TL;DR: today's change has retroactively changed the meaning of our past voting, and I'm uncomfortable with that. I want to point that out, as I feel it's a concern that's not been raised so far. I am also looking for input and any kind of solution, if someone thinks of one.
A couple of things I feel should be said first, but am unsure how to introduce:
- retroactive unlocking of votes, especially upvotes, following today's changes, sounds technically hard and I don't expect it to happen. This is more about the philosophy of voting;
- I very well know of "vote for the content, not the user", but this is not that binary here; once again, this is about the idea of the vote itself, not "just the content" or "just the user".
As of today, question upvotes are retroactively going from +5 rep to +10; whether it's a good idea or not is not the matter of this question. I, and I guess other users as well, will now be less likely to cast upvotes. It is not so much about "voting for the user" now that the up arrow gives 5 more rep, but rather what it means to upvote stuff.
If I upvote a question, it means I want to see more questions like that. Over time (and especially on Stack Overflow, I guess), one's threshold for quality might change, and the user gives upvotes more or less easily. In the latter case, they might end up wanting to retract some earlier upvotes, but can't because of vote locking. This is fine; their own policy, their responsibility, their consequences to assume.
But here, the "threshold for quality" was imposed by a third party. Today's change didn't just trigger rep recalcs, today's change has retroactively changed the meaning of my past voting. And that's not something I'm comfortable with if I'm not given the possibility to reconsider my vote.
It's not a perfect example, but a real-life analogy might be:
In 2017, I voted for Mr A., who had campaign promises X, Y, and Z, to become mayor of my city for 4 years.
Today, the country passed a law saying mayors are now elected for 8 years, effective immediately and retroactively.
Mr A. is still Mr A., his ideas are still X, Y, and Z, but I voted for him to be mayor for 4 years, not 8. Had I known it would be 8 years, I may have voted differently. I don't want the word to be put in my mouth that "yes, the reasoning behind my 2017 vote is in line with the 2019 change".
This is not really a feature-request (though I'd welcome it!) because I think it's technically too hard to track and implement. I'm rather looking for input on does me changing my upvote habits because of this change the quality I now deem the question to meet, with a new "feel" upon voting, means I am now prioritizing the user instead of the content? (I don't think so, but maybe I'm missing something) as well as pointing out (again) that voting is a kind of contract, it engaged you (even if it's anonymous), and retroactively changing any effect of this contract should put it eligible for retraction.

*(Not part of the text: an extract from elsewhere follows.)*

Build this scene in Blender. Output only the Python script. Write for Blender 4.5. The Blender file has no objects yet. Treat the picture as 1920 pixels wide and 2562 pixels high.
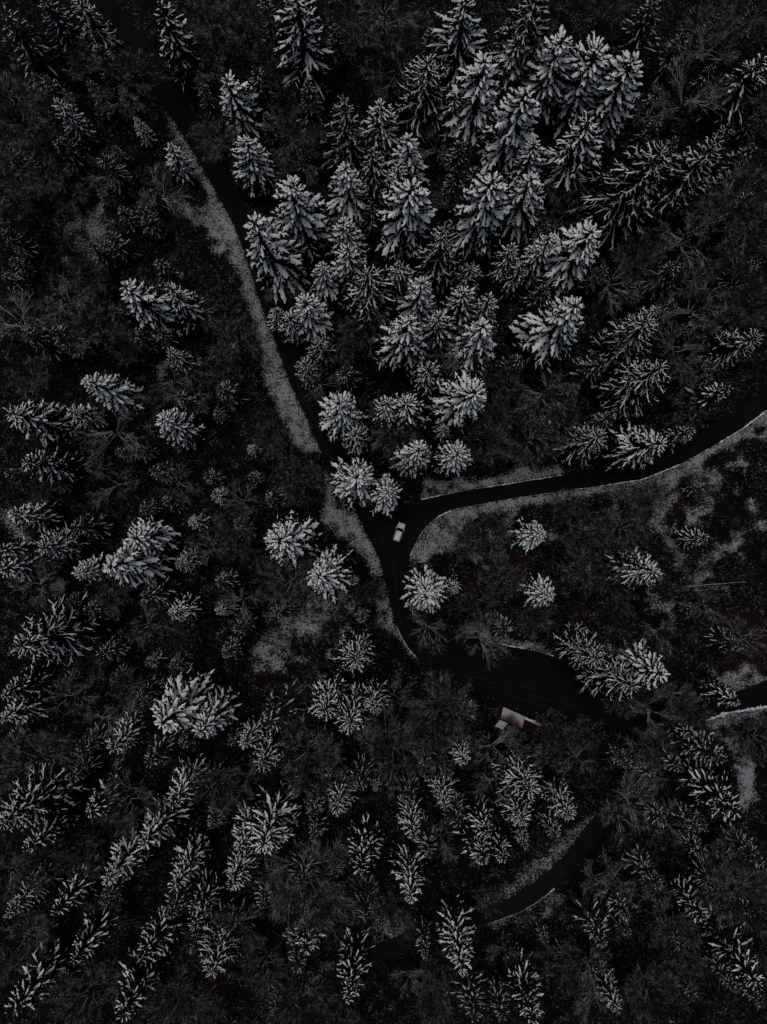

Should we be allowed to change our previous votes, in regard of the new philosophy of upvotes?
As I commented on the answers below, I'm afraid I didn't word the question clearly enough. I'm not concerned by "having given someone 5 more points". I'm concerned about the comparative threshold above which I'll upvote. While we have guidelines for votes, they're votes: part of them remain tied to a feeling; at least the "useful" upvote indicator seems to be ("not only it's a clear, on-topic question, it's a question I feel is useful").
In the long run, questions that I now upvote may not actually have more value than previous ones, but they will certainly feel that way.
Now that questions are now to be considered of the same value for the site as answers (which I'd say are always more useful to the site), that feeling part has evolved and I'll judge questions and answers the same way. Thus, the past voting that is attributed to me was not cast with said feeling.
I have difficulty (if that's not obvious) of conveying that what's making me uneasy is not the increase in rep. Thanks to Jon Ericson's comment I'm getting closer to manage to word it right: it's saying I voted for something while changing this voting's parameters. Had this been always only designated as a score I don't think I'd have reacted the same.
I realized I'd have felt the same way if the rep change was halved, or if it displayed posts I'd upvoted with a green background, or really any kind of (not a specific) side effect. Words matter - voting, for me, has an especially important meaning; so I reckon this is a me problem, not a SE problem. As this wasn't obvious to me, and possibly to others with the same wiring, at first, I think this post can serve to put words on it.